WHAT NEEDS TO BE DONE: Write the data out again exactly, with no pictures.
===== DATA EXTRACT
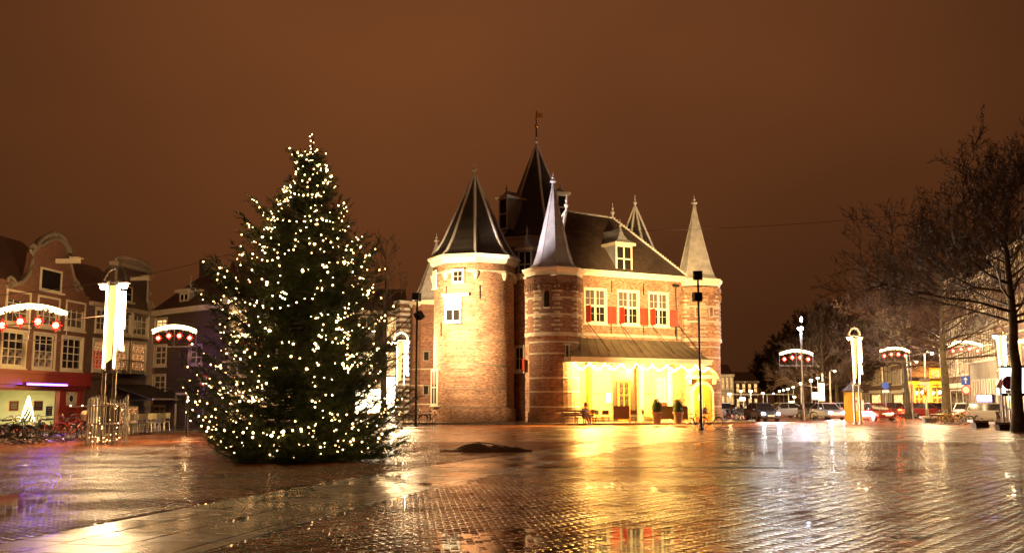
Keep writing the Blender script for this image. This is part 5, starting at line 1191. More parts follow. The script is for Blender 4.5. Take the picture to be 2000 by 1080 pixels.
# further houses behind the Christmas tree
def row_house(label, Fr, u0, u1, zt, floors, nw, wallm, gm='glass_cool', roofm='tile_red', shop=None, fm='cream', group='houses around the square', lit=(), rise=2.6, roofd=4, name='town_house', pane=False, ztall=.62):
    h = thing(name, label, 'house', (*Fr.world(u0), 0), Fr.ang, group); w = u1 - u0; b = MB(); holes = []
    fh = zt / floors; dw = w / nw
    for f in range(1 if shop else 0, floors):
        for k in range(nw): ww = dw * .55; holes.append((dw * (k + .5) - ww / 2, fh * f + fh * .22, dw * (k + .5) + ww / 2, fh * f + fh * (.22 + ztall)))
    sh = (w * .08, .4, w * .92, fh * .82) if shop else None
    b.wall(0, w, 0, zt, holes + ([sh] if sh else []), deep=.2); b.add([(0, 0, 0), (0, 9, 0), (0, 9, zt), (0, 0, zt), (w, 0, 0), (w, 9, 0), (w, 9, zt), (w, 0, zt)], [(3, 2, 1, 0), (4, 5, 6, 7)]); b.build('wall', wallm, h)
    for i, q in enumerate(holes):
        g = gm if i not in lit else 'glass_warm'; bb = MB(); simple_window(bb, 0, 0, q[2] - q[0], q[3] - q[1], .1, 2, 2, .09, 0, 1, .035); bb.box(-.08, q[2] - q[0] + .08, -.17, .0, -.12, -.003, 0); bb.box(-.07, -.002, -.06, .04, 0, q[3] - q[1], 0); bb.box(q[2] - q[0] + .002, q[2] - q[0] + .07, -.06, .04, 0, q[3] - q[1], 0); bb.build('window', [fm, g], h, (q[0], 0, q[1]))
    if sh: bb = MB(); simple_window(bb, 0, 0, sh[2] - sh[0], sh[3] - sh[1], .1, 3, 1, .1, 0, 1, .05); bb.build('shop_window', [fm, shop], h, (sh[0], 0, sh[1])); bb = MB(); bb.box(-.0, w, -.18, -.004, fh * .86, fh * .99); bb.build('shop_fascia', fm, h)
    b = MB(); b.box(-.05, w + .05, -.32, -.002, zt - .35, zt); b.build('cornice', fm, h); b = MB(); b.box(0.01, w - .01, -.06, -.002, fh * floors * .5, fh * floors * .5 + .1); b.build('string_course', fm, h)
    b = MB(); face(b, [(0, -.1, zt), (w, -.1, zt), (w, roofd, zt + rise), (0, roofd, zt + rise)]); face(b, [(0, 9, zt), (w, 9, zt), (w, roofd, zt + rise), (0, roofd, zt + rise)]); face(b, [(0, 0, zt), (0, 9, zt), (0, roofd, zt + rise)]); face(b, [(w, 0, zt), (w, 9, zt), (w, roofd, zt + rise)]); b.build('roof', roofm, h)
    return h
F4 = Frame((-17.6, 62), (-9.5, 66)); 
row_house('pale fronted house half hidden behind the Christmas tree, one upper window lit', Frame(F3.world(u_e + .1), (F3.world(u_e + .1)[0] + 6, F3.world(u_e + .1)[1] + 1.2)), 0, 5.2, 7.6, 3, 3, 'house_dark', lit=(3, 4), shop='glass_warm')
F5 = Frame((-21, 97), (-9.9, 99)); ls = row_house('brightly lit shop house seen in the gap between Christmas tree and castle', F5, 0, 10.8, 10.5, 3, 4, 'house_brown', shop='shop_glow', lit=(3, 7))
for px, py, s_ in ((786, 760, 1.6), (795, 800, 1.2)):
    pass
b = MB(); b.box(8.6, 10.9, -1.0, -.2, .6, 3.9); b.build('light_box', 'shop_glow', ls)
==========
FINISHED TASK:
Keep writing the Blender script for this image. This is part 5, starting at line 1191. More parts follow. The script is for Blender 4.5. Take the picture to be 2000 by 1080 pixels.
# further houses behind the Christmas tree
def row_house(label, Fr, u0, u1, zt, floors, nw, wallm, gm='glass_cool', roofm='tile_red', shop=None, fm='cream', group='houses around the square', lit=(), rise=2.6, roofd=4, name='town_house', pane=False, ztall=.62):
    h = thing(name, label, 'house', (*Fr.world(u0), 0), Fr.ang, group); w = u1 - u0; b = MB(); holes = []
    fh = zt / floors; dw = w / nw
    for f in range(1 if shop else 0, floors):
        for k in range(nw): ww = dw * .55; holes.append((dw * (k + .5) - ww / 2, fh * f + fh * .22, dw * (k + .5) + ww / 2, fh * f + fh * (.22 + ztall)))
    sh = (w * .08, .4, w * .92, fh * .82) if shop else None
    b.wall(0, w, 0, zt, holes + ([sh] if sh else []), deep=.2); b.add([(0, 0, 0), (0, 9, 0), (0, 9, zt), (0, 0, zt), (w, 0, 0), (w, 9, 0), (w, 9, zt), (w, 0, zt)], [(3, 2, 1, 0), (4, 5, 6, 7)]); b.build('wall', wallm, h)
    for i, q in enumerate(holes):
        g = gm if i not in lit else 'glass_warm'; bb = MB(); simple_window(bb, 0, 0, q[2] - q[0], q[3] - q[1], .1, 2, 2, .09, 0, 1, .035); bb.box(-.08, q[2] - q[0] + .08, -.17, .0, -.12, -.003, 0); bb.box(-.07, -.002, -.06, .04, 0, q[3] - q[1], 0); bb.box(q[2] - q[0] + .002, q[2] - q[0] + .07, -.06, .04, 0, q[3] - q[1], 0); bb.build('window', [fm, g], h, (q[0], 0, q[1]))
    if sh: bb = MB(); simple_window(bb, 0, 0, sh[2] - sh[0], sh[3] - sh[1], .1, 3, 1, .1, 0, 1, .05); bb.build('shop_window', [fm, shop], h, (sh[0], 0, sh[1])); bb = MB(); bb.box(-.0, w, -.18, -.004, fh * .86, fh * .99); bb.build('shop_fascia', fm, h)
    b = MB(); b.box(-.05, w + .05, -.32, -.002, zt - .35, zt); b.build('cornice', fm, h); b = MB(); b.box(0.01, w - .01, -.06, -.002, fh * floors * .5, fh * floors * .5 + .1); b.build('string_course', fm, h)
    b = MB(); face(b, [(0, -.1, zt), (w, -.1, zt), (w, roofd, zt + rise), (0, roofd, zt + rise)]); face(b, [(0, 9, zt), (w, 9, zt), (w, roofd, zt + rise), (0, roofd, zt + rise)]); face(b, [(0, 0, zt), (0, 9, zt), (0, roofd, zt + rise)]); face(b, [(w, 0, zt), (w, 9, zt), (w, roofd, zt + rise)]); b.build('roof', roofm, h)
    return h
F4 = Frame((-17.6, 62), (-9.5, 66)); 
row_house('pale fronted house half hidden behind the Christmas tree, one upper window lit', Frame(F3.world(u_e + .1), (F3.world(u_e + .1)[0] + 6, F3.world(u_e + .1)[1] + 1.2)), 0, 5.2, 7.6, 3, 3, 'house_dark', lit=(3, 4), shop='glass_warm')
F5 = Frame((-21, 97), (-9.9, 99)); ls = row_house('brightly lit shop house seen in the gap between Christmas tree and castle', F5, 0, 10.8, 10.5, 3, 4, 'house_brown', shop='shop_glow', lit=(3, 7))
for px, py, s_ in ((786, 760, 1.6), (795, 800, 1.2)):
    pass
b = MB(); b.box(8.6, 10.9, -1.0, -.2, .6, 3.9); b.build('light_box', 'shop_glow', ls)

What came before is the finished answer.